The CAN President maintained that the victims “are human beings and need your and our assistance in order to bounce back to life again.”
He said, “This displacement is regarded today by many international bodies as the biggest humanitarian crisis or disaster in the world. The most disheartening thing about it is that it has not received substantial humanitarian response from the world, especially, the world’s most powerful nations as other disasters of smaller magnitude in other parts of the world.
“I am therefore calling on the world’s powerful nations to come to the aid of Nigeria in seeing the end of insurgency. Come to the aid of many victims of insurgency in many internally displaced people’s camps or homes who are naked, jobless, orphaned, maimed or widowed.”

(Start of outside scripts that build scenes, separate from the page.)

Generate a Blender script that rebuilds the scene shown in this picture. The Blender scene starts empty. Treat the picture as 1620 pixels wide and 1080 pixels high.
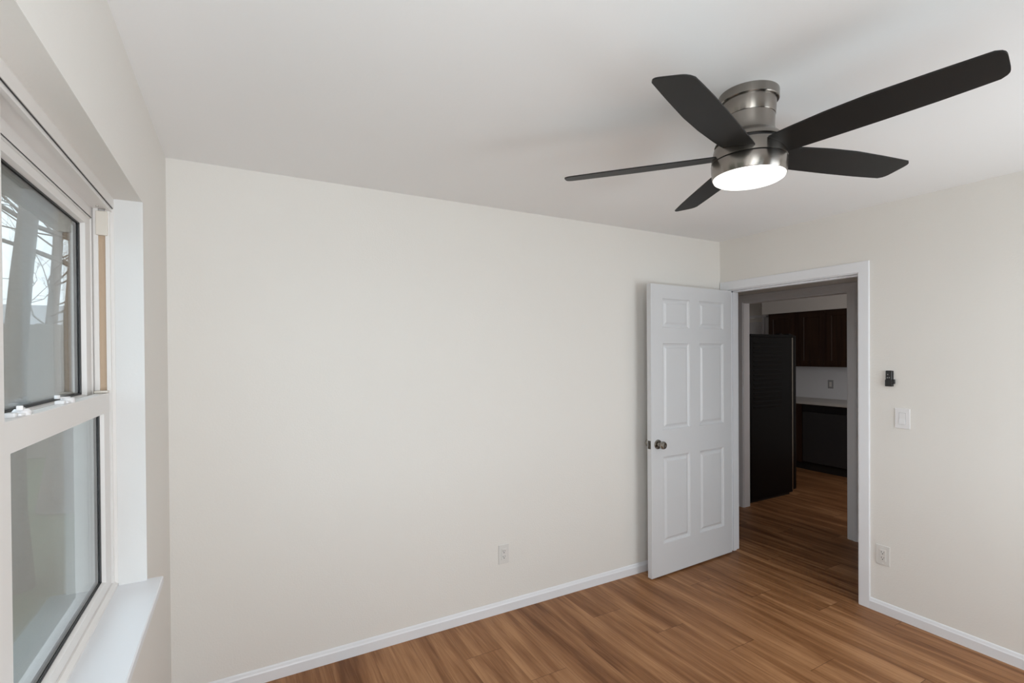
import bpy, bmesh, math, random
from mathutils import Vector, Matrix

random.seed(7)
S = bpy.context.scene
C = S.collection
W = 1620.0

# ------------------------------------------------------------------ camera
f_px, yaw, pitch, roll, shy, CAM_Z = 783.18, 0.5038, -0.0066, -0.0070, 24.92, 1.5632
fwd = Vector((math.sin(yaw) * math.cos(pitch), math.cos(yaw) * math.cos(pitch), math.sin(pitch)))
r0 = Vector((math.cos(yaw), -math.sin(yaw), 0))
u0 = r0.cross(fwd)
rr = r0 * math.cos(roll) + u0 * math.sin(roll)
uu = u0 * math.cos(roll) - r0 * math.sin(roll)
cd = bpy.data.cameras.new('camera')
cam = bpy.data.objects.new('camera', cd)
C.objects.link(cam)
M = Matrix((rr, uu, -fwd)).transposed().to_4x4()
M.translation = (0, 0, CAM_Z)
cam.matrix_world = M
cd.sensor_fit = 'HORIZONTAL'
cd.sensor_width = 36.0
cd.lens = f_px / W * 36.0
cd.shift_y = shy / W
cd.clip_start = 0.02
S.camera = cam

# ------------------------------------------------------------------ world, lights, exposure
w = bpy.data.worlds.new('World')
S.world = w
w.use_nodes = True
bg = w.node_tree.nodes['Background']
bg.inputs[0].default_value = (0.84, 0.92, 1.0, 1)
bg.inputs[1].default_value = 2.6

S.view_settings.view_transform = 'Standard'
S.view_settings.look = 'None'
S.view_settings.gamma = 1
S.view_settings.exposure = 0.15
S.view_settings.use_curve_mapping = False
S.cycles.max_bounces = 12
S.cycles.diffuse_bounces = 8
S.cycles.transparent_max_bounces = 16


def area(name, loc, direction, sx, sy, power, color=(1, 1, 1), spread=180):
    l = bpy.data.lights.new(name, 'AREA')
    l.shape = 'RECTANGLE'
    l.size, l.size_y = sx, sy
    l.energy = power
    l.color = color
    l.spread = math.radians(spread)
    o = bpy.data.objects.new(name, l)
    C.objects.link(o)
    o.location = loc
    o.rotation_euler = Vector(direction).to_track_quat('-Z', 'Z').to_euler()
    return o


# room (camera at the origin, z = 0 on the floor)
XL, XR, YB, YF, H = -0.2766, 3.3581, 2.6525, -0.55, 2.44
T = 0.12

# unseen fill lights added behind the camera, in front of two invented windows
area('added_fill_rear_2', (0.24, YF + 0.22, 1.52), (-0.26, 1, 0.24), 0.95, 1.45, 18.3, (0.915, 0.97, 1.0))
area('added_fill_rear_3', (2.55, YF + 0.08, 1.28), (0.12, 1, 0.0), 1.15, 1.15, 17, (0.915, 0.97, 1.0))
# unseen fill light added to lift the dark kitchen and hall
area('added_fill_kitchen', (4.75, 1.35, 1.5), (1, 0.35, 0), 1.0, 1.0, 12.5, (1.0, 0.97, 0.96))


# ------------------------------------------------------------------ materials
def nodes(m):
    m.use_nodes = True
    return m.node_tree, m.node_tree.nodes, m.node_tree.links


def mat(name, col, rough=0.5, metal=0.0, spec=0.5, bump=0.0, bscale=200, var=0.0, vscale=3.0, coat=0.0, aniso=0.0, bdist=0.002):
    m = bpy.data.materials.new(name)
    t, n, l = nodes(m)
    b = n['Principled BSDF']
    b.inputs['Base Color'].default_value = (*col, 1)
    b.inputs['Roughness'].default_value = rough
    b.inputs['Metallic'].default_value = metal
    b.inputs['Specular IOR Level'].default_value = spec
    b.inputs['Coat Weight'].default_value = coat
    tc = n.new('ShaderNodeTexCoord')
    nz = n.new('ShaderNodeTexNoise')
    nz.inputs['Scale'].default_value = vscale
    nz.inputs['Detail'].default_value = 4
    l.new(tc.outputs['Object'], nz.inputs['Vector'])
    mp = n.new('ShaderNodeMapRange')
    mp.inputs[3].default_value = 1 - var
    mp.inputs[4].default_value = 1 + var
    l.new(nz.outputs[0], mp.inputs[0])
    mx = n.new('ShaderNodeVectorMath')
    mx.operation = 'SCALE'
    mx.inputs[0].default_value = col
    l.new(mp.outputs[0], mx.inputs['Scale'])
    l.new(mx.outputs[0], b.inputs['Base Color'])
    if bump:
        n2 = n.new('ShaderNodeTexNoise')
        n2.inputs['Scale'].default_value = bscale
        n2.inputs['Detail'].default_value = 3
        l.new(tc.outputs['Object'], n2.inputs['Vector'])
        bp = n.new('ShaderNodeBump')
        bp.inputs['Strength'].default_value = bump
        bp.inputs['Distance'].default_value = bdist
        l.new(n2.outputs[0], bp.inputs['Height'])
        l.new(bp.outputs[0], b.inputs['Normal'])
    if aniso:
        b.inputs['Anisotropic'].default_value = aniso
        tg = n.new('ShaderNodeTangent')
        tg.direction_type = 'RADIAL'
        tg.axis = 'Z'
        l.new(tg.outputs[0], b.inputs['Tangent'])
        b.inputs['Anisotropic Rotation'].default_value = 0.25
    return m


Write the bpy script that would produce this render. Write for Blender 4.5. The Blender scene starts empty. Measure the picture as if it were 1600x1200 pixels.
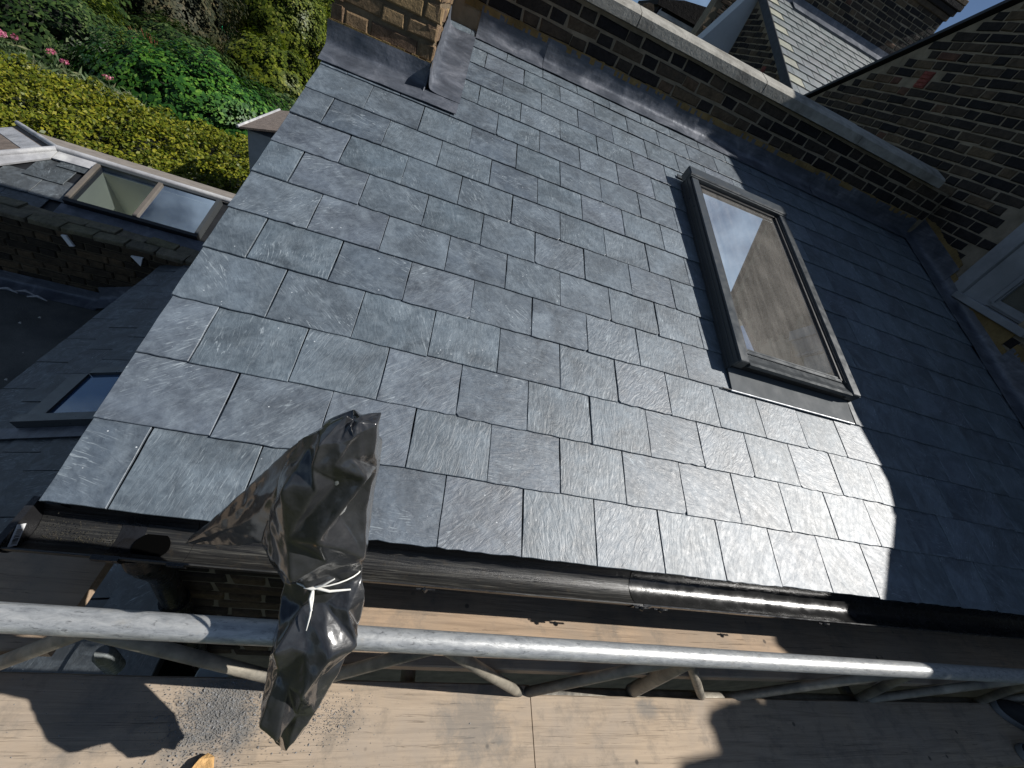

Ayokunle said that many people had been hearing about the activities of terrorists in Nigeria without documented statistical idea of the impact of their activities.
He explained that the workshop was designed to intimate them about the gravity of the situation.
“This conference would afford us this opportunity and help us watch out against terrorism. This conference would as well help enable us to rise to the aid of victims of insurgency in many internally displaced people’s camps all over Nigeria,” Ayokunle said.
Speaking on their findings about the insurgency in the North, the Vice-President of the 21st Century Wilberforce Initiative, Dr. Elijah Brown, said, “What is unfolding in northern and central Nigeria is one of the gravest current humanitarian crises in the world.”
He added  that the terrorists’ activities were aided by the already existing foundational discrimination problems against ethnic and religious minorities in the North.
Brown called on the federal and state governments to ensure rule of law and religious freedom in their respective domains to promote peace and unity in the country.
He said, “Nigeria is a country on the verge of fracturing along religious fault lines. Ethnic and religious minorities in northern Nigeria are largely forgotten as they face systemic and systematic discrimination.
“Muslim and Christian communities in north-eastern Nigeria are profoundly and negatively impacted by the violence pursued by the Boko Haram sect. In the Middle Belt, Fulani herdsmen attacks are significantly escalating with the net effect that in the name of creating grazing territory, largely Christian Local Government Areas are being targeted and destroyed.
“If immediate action is not taken, religious minorities in northern Nigeria will continue to face policies and practices that seek to remove their very presence, while the violence of Boko Haram in the North-East will further compound one of the worst humanitarian crises in the world.
“At the same time, the accelerating aggression of Fulani herdsmen in the Middle Belt is threatening the heart of the country, creating one of the most significant security risks in West Africa, and solidifying religion as a primary identifier which will further destabilise and fracture Nigeria.”
Brown disclosed that over 2.1 million people had been displaced internally with about 2000 women, boys and girls adopted by the Boko Haram terrorist group since 2012.
While quoting a report he said; “As of December 2015, there are 2,152,000 Internally Displaced Persons (IDPs) in Nigeria – the third highest figure in Africa and the seventh in the world.